** start of Data extract **

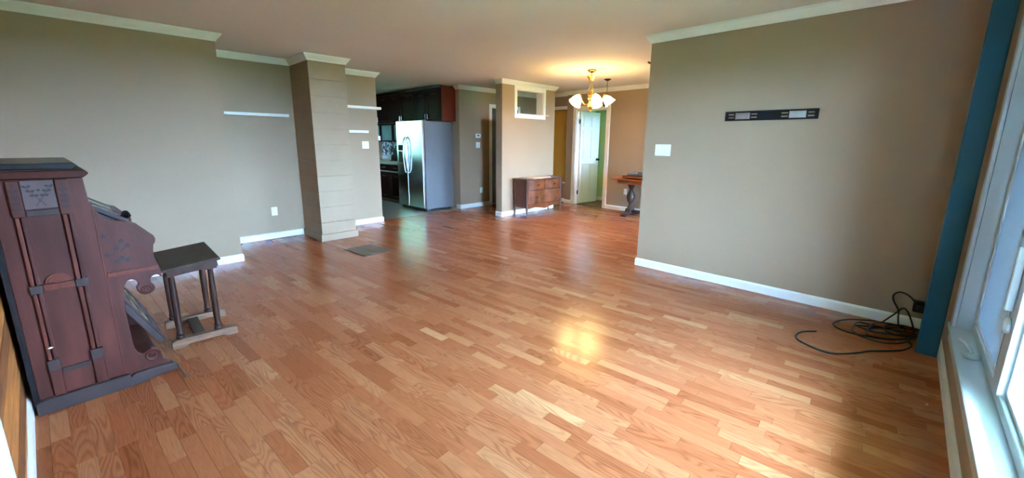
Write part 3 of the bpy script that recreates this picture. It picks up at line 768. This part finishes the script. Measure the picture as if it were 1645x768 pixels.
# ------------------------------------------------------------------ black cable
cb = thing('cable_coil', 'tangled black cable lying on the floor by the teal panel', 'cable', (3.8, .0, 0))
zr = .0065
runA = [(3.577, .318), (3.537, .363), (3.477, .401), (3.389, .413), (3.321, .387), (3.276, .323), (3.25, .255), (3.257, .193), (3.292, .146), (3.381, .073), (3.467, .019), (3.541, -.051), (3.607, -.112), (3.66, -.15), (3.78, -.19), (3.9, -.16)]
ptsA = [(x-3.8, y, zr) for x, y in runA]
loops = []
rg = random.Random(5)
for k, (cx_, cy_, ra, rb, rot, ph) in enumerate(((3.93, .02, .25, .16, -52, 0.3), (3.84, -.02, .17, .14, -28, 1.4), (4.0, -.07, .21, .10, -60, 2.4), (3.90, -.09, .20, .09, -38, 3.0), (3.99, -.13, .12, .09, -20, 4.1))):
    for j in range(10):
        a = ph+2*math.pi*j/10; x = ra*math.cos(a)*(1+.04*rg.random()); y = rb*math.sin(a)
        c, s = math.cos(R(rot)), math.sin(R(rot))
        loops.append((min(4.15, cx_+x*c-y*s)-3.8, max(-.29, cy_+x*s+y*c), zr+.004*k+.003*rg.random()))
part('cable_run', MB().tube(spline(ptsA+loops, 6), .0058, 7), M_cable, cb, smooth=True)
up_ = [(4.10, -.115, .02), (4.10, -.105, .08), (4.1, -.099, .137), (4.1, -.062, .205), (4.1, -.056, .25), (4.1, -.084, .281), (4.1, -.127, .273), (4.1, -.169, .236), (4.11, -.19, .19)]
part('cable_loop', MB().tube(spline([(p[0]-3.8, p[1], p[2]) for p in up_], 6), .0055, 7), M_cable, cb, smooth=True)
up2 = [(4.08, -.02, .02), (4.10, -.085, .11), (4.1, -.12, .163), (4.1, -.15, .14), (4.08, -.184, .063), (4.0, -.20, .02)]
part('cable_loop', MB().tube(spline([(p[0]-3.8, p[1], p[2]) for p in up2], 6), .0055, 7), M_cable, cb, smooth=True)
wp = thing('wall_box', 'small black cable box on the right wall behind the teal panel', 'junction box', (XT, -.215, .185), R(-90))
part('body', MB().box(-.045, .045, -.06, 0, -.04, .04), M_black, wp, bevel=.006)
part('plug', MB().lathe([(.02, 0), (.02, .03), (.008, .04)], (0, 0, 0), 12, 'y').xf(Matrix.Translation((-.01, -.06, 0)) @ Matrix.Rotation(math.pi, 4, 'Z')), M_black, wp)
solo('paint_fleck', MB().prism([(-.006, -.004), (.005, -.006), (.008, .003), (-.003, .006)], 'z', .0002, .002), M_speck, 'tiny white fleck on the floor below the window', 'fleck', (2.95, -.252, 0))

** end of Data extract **

:: Given problem ::
Every line of text is to be repeated exactly; pictures are left out.

:: Solution below ::
Write part 3 of the bpy script that recreates this picture. It picks up at line 768. This part finishes the script. Measure the picture as if it were 1645x768 pixels.
# ------------------------------------------------------------------ black cable
cb = thing('cable_coil', 'tangled black cable lying on the floor by the teal panel', 'cable', (3.8, .0, 0))
zr = .0065
runA = [(3.577, .318), (3.537, .363), (3.477, .401), (3.389, .413), (3.321, .387), (3.276, .323), (3.25, .255), (3.257, .193), (3.292, .146), (3.381, .073), (3.467, .019), (3.541, -.051), (3.607, -.112), (3.66, -.15), (3.78, -.19), (3.9, -.16)]
ptsA = [(x-3.8, y, zr) for x, y in runA]
loops = []
rg = random.Random(5)
for k, (cx_, cy_, ra, rb, rot, ph) in enumerate(((3.93, .02, .25, .16, -52, 0.3), (3.84, -.02, .17, .14, -28, 1.4), (4.0, -.07, .21, .10, -60, 2.4), (3.90, -.09, .20, .09, -38, 3.0), (3.99, -.13, .12, .09, -20, 4.1))):
    for j in range(10):
        a = ph+2*math.pi*j/10; x = ra*math.cos(a)*(1+.04*rg.random()); y = rb*math.sin(a)
        c, s = math.cos(R(rot)), math.sin(R(rot))
        loops.append((min(4.15, cx_+x*c-y*s)-3.8, max(-.29, cy_+x*s+y*c), zr+.004*k+.003*rg.random()))
part('cable_run', MB().tube(spline(ptsA+loops, 6), .0058, 7), M_cable, cb, smooth=True)
up_ = [(4.10, -.115, .02), (4.10, -.105, .08), (4.1, -.099, .137), (4.1, -.062, .205), (4.1, -.056, .25), (4.1, -.084, .281), (4.1, -.127, .273), (4.1, -.169, .236), (4.11, -.19, .19)]
part('cable_loop', MB().tube(spline([(p[0]-3.8, p[1], p[2]) for p in up_], 6), .0055, 7), M_cable, cb, smooth=True)
up2 = [(4.08, -.02, .02), (4.10, -.085, .11), (4.1, -.12, .163), (4.1, -.15, .14), (4.08, -.184, .063), (4.0, -.20, .02)]
part('cable_loop', MB().tube(spline([(p[0]-3.8, p[1], p[2]) for p in up2], 6), .0055, 7), M_cable, cb, smooth=True)
wp = thing('wall_box', 'small black cable box on the right wall behind the teal panel', 'junction box', (XT, -.215, .185), R(-90))
part('body', MB().box(-.045, .045, -.06, 0, -.04, .04), M_black, wp, bevel=.006)
part('plug', MB().lathe([(.02, 0), (.02, .03), (.008, .04)], (0, 0, 0), 12, 'y').xf(Matrix.Translation((-.01, -.06, 0)) @ Matrix.Rotation(math.pi, 4, 'Z')), M_black, wp)
solo('paint_fleck', MB().prism([(-.006, -.004), (.005, -.006), (.008, .003), (-.003, .006)], 'z', .0002, .002), M_speck, 'tiny white fleck on the floor below the window', 'fleck', (2.95, -.252, 0))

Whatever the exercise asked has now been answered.